The news about the French Catholic elementary school came as a surprise to some parents.

"I think just more information in terms of you know that a class got isolated. We didn't find this out until it was actually posted in the media. So, being a mother of a child that goes to a facility, it was shocking," said Lisa Tremblay, a parent of a daughter attending the school.

School board officials said they are following all of the Porcupine Health Unit's protocols.

"We are very pleased with our protocols are very well in place and they seem to be working quite well," said Richard Loiselle, director of communications and accountability with Conseil scolaire catholique de district des Grandes Rivieres.
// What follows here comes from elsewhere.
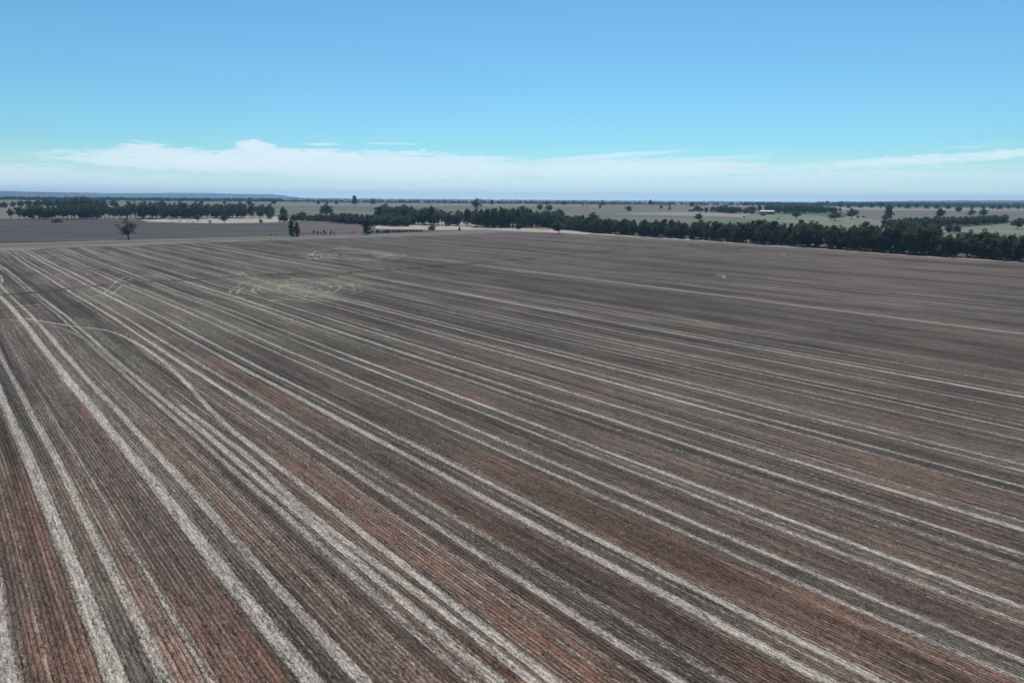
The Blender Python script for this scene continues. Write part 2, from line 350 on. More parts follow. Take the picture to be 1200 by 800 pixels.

Loiselle said the health unit is following the case and conducting the tracking while the board follows up with staff and families.

"Well, it's a little unfortunate. It's scary for the kids and for the parents of the kids just not knowing what's going to happen; how they're going to go about protocols and cleaning and all that," said Kayla Durocher, an aunt of a boy who attends the school.

"We would have wanted to avoid this," said Anne Vinet-Roy, provincial president of the association of Franco-Ontarian teacher (AEFO). "One case is one case too many and if anybody thought northern Ontario is exempt from that or is protected from such a situation, now we see that we're not."

Timmins Mayor George Pirie said the situation shows why the newly-approved rapid antigen detection test is needed.

"The sooner we get that testing the better," said Pirie.

The school board said the health unit will determine when the cohort of affected students is safe to return to school.